A block of data:
** begin **
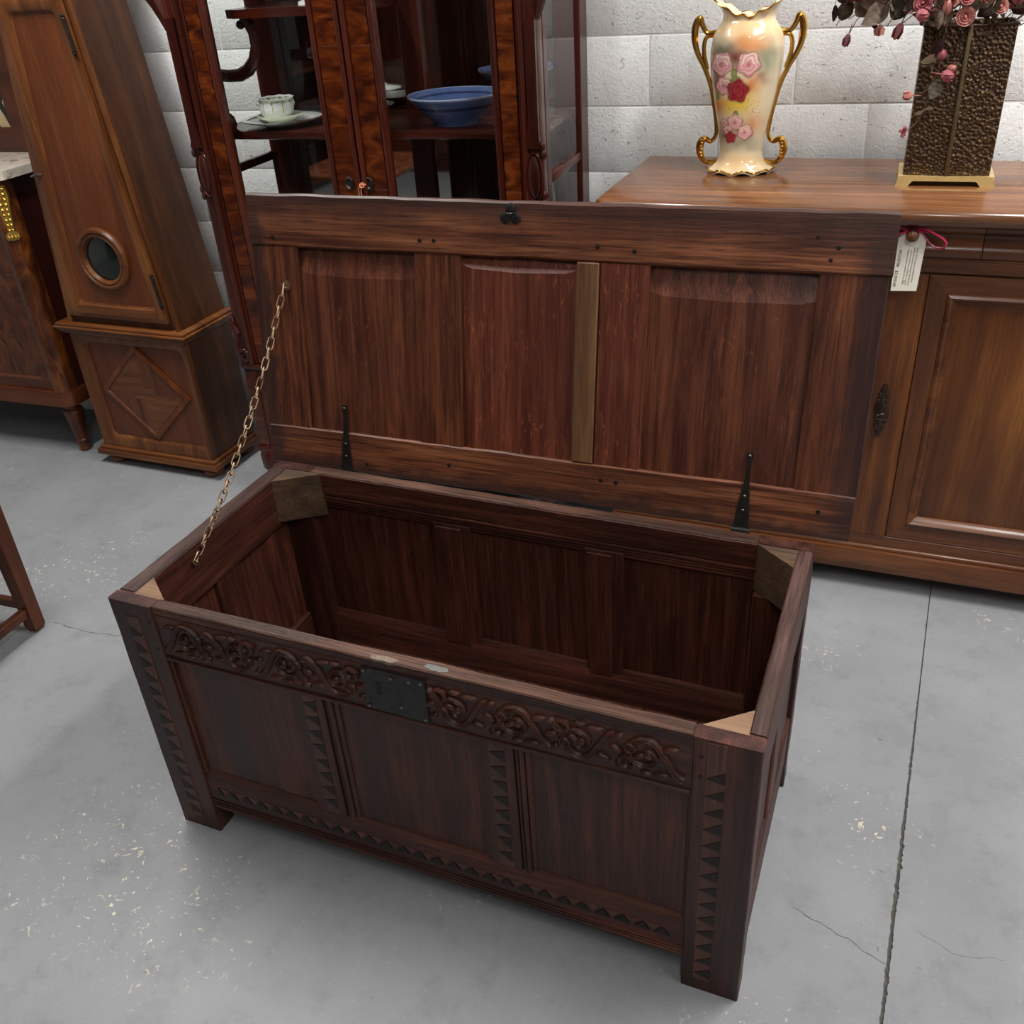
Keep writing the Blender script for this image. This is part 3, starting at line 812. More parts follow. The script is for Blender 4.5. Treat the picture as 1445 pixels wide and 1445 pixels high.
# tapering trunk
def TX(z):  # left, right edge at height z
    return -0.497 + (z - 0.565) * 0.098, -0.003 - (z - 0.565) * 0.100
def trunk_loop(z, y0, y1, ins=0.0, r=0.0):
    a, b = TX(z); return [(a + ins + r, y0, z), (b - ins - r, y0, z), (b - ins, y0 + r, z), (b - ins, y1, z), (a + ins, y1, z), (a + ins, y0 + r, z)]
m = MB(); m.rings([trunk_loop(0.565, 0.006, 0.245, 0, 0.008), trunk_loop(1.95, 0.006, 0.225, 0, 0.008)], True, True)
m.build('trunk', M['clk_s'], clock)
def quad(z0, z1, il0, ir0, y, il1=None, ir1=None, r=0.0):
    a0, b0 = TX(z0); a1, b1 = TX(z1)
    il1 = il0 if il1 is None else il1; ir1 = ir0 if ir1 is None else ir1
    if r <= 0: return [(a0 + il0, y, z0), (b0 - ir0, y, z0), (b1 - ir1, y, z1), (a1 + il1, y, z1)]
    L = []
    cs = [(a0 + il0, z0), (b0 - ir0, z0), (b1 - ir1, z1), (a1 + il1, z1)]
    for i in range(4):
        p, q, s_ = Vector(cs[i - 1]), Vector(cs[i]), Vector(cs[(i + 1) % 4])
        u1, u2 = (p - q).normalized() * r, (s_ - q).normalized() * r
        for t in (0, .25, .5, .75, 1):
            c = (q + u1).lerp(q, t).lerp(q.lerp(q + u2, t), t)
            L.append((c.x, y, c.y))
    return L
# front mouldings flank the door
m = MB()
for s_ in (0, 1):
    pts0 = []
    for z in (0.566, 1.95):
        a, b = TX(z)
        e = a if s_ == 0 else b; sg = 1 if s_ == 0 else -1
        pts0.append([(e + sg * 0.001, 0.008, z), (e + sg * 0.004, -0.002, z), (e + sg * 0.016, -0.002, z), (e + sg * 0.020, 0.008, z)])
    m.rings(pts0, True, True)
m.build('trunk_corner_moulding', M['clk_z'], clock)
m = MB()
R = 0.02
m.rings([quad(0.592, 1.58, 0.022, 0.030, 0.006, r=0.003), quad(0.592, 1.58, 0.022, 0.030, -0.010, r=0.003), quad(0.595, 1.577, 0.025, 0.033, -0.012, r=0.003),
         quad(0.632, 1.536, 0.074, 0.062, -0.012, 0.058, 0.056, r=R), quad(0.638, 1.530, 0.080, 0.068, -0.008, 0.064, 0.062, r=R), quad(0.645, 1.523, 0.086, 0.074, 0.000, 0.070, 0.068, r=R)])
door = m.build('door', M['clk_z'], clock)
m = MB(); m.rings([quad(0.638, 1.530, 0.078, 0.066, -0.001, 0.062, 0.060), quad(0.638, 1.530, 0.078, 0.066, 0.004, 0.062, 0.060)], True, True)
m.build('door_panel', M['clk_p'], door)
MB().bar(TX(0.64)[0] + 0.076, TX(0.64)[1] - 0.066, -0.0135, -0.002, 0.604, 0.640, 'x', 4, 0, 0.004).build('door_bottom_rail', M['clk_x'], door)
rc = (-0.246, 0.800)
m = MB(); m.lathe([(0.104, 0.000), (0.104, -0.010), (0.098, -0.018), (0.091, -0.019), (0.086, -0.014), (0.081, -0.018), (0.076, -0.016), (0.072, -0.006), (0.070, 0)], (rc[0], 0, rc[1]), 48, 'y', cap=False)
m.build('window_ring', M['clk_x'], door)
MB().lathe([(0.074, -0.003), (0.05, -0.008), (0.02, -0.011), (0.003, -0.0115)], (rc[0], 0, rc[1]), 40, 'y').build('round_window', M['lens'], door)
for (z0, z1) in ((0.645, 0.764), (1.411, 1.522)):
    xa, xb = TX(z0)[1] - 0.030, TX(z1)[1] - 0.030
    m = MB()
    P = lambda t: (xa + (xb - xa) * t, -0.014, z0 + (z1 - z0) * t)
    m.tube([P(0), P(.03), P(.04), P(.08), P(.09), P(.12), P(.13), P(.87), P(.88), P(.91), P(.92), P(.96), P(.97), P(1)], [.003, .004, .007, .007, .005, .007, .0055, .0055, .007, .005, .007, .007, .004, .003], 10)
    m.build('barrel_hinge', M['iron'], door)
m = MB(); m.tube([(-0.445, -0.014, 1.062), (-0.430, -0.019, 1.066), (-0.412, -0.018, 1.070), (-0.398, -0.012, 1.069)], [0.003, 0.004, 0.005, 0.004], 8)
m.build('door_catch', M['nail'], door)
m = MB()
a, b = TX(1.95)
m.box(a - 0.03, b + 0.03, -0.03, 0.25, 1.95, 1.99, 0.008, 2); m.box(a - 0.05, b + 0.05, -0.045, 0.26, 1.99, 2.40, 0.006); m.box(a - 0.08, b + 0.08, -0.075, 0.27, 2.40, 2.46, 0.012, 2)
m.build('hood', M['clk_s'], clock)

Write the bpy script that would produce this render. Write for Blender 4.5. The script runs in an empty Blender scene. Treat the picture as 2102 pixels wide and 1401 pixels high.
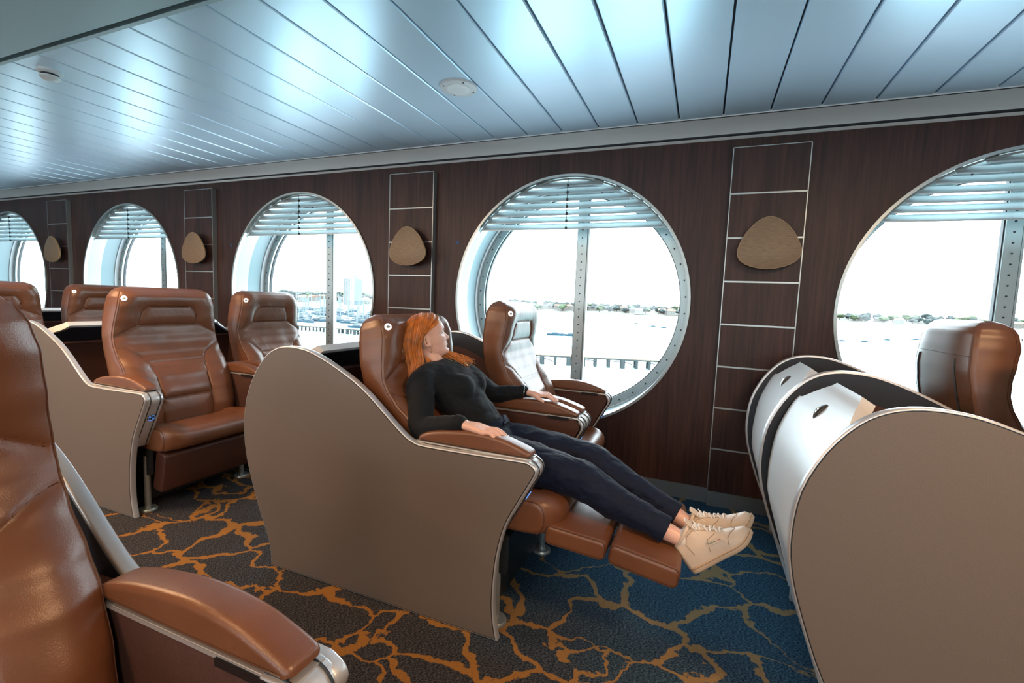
** end **
TASK OBJECTIVE: Determine how many lines of the material include the string "script". Output only that count.

WRITTEN RESPONSE: 2